Day 7 – fire alarm

Tonight was CFS (Country Fire Service) training & so I took the opportunity to pick a few of the old firies brains.

fire alarm 

at training tonight
there’s the usual banter
& the familar stories 
the old hands tell
about wild jobs  
they’ve been on

dead end gullies
their captains tried 
to order them into

walls of flame leapfrogging
roads  rivers  almost bare 
dirt to resume again
in forest canopies 
impossible distances away 

sitting in the truck
reflectors down
breathing apparatus on
under blankets 
waiting for the fire 
to burn over
hoping like hell
the halo holds up*
likewise hoping 
their sphincters do

i don’t know if climate 
change is the cause
but i do know fire 
season is starting earlier
lasting longer
& each one 
feels more of a bitch
than the one before

*a waterfall-like system which rings the cab

Day 8 – Daughter of the Poets

Second day of Judging a Book by its Cover … & today’s text is Wooroloo by Frieda Hughes. My friend & fellow poet, Jules Leigh Koch, lent it to me following my reading at Lee Marvin on Tuesday night.

Those who’ve read Day 5’s post Crows everywhere you turn, will know I elected to perform what amounted to a “concept album” of poems; with every one referencing in some way, a crow or crows; including a couple inspired by a chilling experience at this year’s Adelaide Writers’ Week, where the voice of Ted Hughes reading poems recorded in Adelaide 40 years earlier were played through the Pioneer Women’s Memorial Gardens. It made for a very a haunting session dedicated to Hughes, with guests Jonathon Bate (biography of Hughes) & Max Porter (Grief is the Thing With Feathers).

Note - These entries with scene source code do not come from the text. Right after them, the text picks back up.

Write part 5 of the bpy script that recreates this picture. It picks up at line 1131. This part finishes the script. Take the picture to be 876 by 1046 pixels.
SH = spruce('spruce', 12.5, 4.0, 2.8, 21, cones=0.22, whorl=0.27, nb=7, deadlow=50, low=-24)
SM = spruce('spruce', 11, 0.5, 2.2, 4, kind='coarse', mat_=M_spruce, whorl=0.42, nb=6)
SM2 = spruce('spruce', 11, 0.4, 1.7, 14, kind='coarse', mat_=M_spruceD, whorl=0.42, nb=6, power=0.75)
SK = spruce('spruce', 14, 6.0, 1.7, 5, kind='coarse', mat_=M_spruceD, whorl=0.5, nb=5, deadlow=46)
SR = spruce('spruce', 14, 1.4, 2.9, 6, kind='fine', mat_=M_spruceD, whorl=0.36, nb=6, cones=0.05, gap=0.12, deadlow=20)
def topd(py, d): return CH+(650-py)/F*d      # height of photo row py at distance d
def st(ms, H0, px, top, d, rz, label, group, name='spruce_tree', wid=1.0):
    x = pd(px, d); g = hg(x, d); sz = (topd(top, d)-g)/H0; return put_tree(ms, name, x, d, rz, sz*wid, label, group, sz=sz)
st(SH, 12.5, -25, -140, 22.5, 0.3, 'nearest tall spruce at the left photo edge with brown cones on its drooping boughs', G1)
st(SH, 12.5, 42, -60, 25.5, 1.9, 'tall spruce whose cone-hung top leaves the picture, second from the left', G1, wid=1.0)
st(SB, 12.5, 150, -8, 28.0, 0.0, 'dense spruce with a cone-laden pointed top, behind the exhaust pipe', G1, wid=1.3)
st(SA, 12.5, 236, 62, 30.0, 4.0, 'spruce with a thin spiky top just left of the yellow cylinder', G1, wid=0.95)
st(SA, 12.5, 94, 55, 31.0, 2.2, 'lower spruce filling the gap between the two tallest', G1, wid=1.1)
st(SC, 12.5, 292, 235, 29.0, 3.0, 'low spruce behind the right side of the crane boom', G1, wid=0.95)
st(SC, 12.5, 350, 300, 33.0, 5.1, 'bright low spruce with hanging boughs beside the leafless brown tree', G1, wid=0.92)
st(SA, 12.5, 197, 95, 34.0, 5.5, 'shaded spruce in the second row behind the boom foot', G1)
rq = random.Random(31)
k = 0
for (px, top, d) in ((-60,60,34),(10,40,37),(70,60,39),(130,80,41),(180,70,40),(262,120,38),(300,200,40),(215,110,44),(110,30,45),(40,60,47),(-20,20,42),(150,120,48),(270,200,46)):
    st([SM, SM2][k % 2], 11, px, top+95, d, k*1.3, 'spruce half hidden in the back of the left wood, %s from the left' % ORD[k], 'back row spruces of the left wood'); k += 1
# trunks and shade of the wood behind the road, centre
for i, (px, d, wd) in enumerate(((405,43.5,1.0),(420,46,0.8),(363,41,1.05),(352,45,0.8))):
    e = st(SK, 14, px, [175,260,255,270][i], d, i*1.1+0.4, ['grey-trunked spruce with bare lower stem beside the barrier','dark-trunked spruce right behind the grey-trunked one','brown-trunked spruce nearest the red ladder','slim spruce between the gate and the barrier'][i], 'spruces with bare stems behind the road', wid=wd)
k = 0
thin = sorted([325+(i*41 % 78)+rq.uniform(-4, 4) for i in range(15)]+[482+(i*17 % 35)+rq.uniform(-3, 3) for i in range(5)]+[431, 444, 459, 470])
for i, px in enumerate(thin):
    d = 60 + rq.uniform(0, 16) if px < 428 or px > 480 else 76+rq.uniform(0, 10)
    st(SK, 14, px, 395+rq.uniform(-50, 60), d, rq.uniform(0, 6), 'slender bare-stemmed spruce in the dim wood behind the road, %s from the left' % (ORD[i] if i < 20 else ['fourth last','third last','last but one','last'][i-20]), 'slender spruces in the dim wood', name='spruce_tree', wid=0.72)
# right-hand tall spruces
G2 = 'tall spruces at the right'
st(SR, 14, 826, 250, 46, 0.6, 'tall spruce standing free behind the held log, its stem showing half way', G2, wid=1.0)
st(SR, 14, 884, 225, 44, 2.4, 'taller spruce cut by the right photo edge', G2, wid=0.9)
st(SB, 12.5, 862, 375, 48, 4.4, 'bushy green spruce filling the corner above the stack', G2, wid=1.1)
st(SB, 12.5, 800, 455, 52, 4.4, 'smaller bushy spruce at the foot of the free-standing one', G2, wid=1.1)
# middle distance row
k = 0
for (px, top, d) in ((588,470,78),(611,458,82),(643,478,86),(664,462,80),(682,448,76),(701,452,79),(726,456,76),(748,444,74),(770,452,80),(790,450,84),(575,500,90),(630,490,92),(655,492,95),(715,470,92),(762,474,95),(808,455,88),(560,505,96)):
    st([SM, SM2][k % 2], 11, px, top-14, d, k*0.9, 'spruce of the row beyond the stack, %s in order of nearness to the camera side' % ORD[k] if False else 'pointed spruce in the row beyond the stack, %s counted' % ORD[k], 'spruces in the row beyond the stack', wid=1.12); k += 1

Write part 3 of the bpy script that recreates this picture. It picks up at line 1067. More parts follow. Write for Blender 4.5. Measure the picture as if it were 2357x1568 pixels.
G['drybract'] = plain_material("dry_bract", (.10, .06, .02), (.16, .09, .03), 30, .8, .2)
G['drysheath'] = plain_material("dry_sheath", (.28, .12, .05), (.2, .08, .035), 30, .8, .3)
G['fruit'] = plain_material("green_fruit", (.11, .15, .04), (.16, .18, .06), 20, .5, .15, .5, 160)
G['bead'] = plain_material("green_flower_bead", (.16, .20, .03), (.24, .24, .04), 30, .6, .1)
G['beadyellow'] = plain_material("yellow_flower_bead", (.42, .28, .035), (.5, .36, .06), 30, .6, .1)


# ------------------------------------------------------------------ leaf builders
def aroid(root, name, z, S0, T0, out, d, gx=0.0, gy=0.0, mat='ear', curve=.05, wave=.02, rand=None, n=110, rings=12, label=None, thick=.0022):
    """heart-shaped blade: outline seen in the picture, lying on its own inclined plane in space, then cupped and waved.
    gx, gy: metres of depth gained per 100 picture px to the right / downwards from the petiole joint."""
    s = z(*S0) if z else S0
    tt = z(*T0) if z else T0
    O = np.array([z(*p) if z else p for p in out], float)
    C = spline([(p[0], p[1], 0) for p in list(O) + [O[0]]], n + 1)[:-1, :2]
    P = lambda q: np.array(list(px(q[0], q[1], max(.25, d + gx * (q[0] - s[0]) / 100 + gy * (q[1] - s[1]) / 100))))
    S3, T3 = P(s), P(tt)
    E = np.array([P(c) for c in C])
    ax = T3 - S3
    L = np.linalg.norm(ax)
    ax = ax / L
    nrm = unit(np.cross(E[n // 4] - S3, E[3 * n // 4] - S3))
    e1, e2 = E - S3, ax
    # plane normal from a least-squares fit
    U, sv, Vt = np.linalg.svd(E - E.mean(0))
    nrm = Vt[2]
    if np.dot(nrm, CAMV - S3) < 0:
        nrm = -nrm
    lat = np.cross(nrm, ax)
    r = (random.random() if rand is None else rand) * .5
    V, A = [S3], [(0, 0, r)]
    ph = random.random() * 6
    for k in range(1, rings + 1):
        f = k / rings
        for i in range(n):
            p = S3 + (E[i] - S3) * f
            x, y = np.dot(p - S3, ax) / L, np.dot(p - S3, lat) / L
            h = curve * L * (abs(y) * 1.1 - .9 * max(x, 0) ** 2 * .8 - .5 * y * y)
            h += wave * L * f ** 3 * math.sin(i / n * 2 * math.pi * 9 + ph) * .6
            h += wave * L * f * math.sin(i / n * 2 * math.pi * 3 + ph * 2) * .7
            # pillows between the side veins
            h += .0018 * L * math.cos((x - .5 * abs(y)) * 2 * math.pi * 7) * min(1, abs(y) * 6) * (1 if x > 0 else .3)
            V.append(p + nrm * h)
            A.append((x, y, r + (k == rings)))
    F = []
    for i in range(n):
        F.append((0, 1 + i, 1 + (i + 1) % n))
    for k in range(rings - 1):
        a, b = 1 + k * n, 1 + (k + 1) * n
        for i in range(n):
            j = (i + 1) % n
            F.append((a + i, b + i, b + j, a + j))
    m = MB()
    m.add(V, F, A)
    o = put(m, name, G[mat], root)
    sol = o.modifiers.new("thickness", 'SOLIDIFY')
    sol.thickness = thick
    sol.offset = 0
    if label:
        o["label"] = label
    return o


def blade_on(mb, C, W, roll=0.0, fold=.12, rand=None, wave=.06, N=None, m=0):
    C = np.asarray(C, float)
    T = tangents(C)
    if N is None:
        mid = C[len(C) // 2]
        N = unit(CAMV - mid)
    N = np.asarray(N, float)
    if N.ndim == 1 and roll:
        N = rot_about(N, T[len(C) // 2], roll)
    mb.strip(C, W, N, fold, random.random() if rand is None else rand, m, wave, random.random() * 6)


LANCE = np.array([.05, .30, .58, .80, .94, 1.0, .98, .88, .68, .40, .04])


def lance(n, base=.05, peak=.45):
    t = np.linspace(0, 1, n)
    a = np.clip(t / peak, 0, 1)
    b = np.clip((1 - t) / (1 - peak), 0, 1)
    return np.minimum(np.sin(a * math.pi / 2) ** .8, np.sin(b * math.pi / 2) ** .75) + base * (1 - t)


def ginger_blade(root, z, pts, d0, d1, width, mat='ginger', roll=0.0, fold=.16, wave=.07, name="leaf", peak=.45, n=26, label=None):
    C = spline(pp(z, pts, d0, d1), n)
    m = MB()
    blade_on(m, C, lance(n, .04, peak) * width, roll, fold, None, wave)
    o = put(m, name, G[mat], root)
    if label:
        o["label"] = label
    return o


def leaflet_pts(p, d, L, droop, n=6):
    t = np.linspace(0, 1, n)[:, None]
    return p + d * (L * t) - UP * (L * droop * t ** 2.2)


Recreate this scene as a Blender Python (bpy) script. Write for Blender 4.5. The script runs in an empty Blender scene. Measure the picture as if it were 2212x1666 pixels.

I didn’t know that Ted & Sylvia’s daughter had tried her hand at poetry. Nor that for a time she was married to an Australian and lived on a West Australian farm. Sadly, the collection did little for me, with only a couple of poems I found engaging. However, if the cover is anything to go by, she is a pretty talented artist.


the sky is a golden fleece
— a beach furnace fuelled
by driftwood embers
— the front face of fire
leaping into the air
— flames catapulting over
themselves to escape
— everything it is destroying


NOTE: this painting is not called ‘Wooroloo’, but ‘Two Sheep’, 1996, by Frieda Hughes. Sadly for the sheep, they have been cropped out by moi.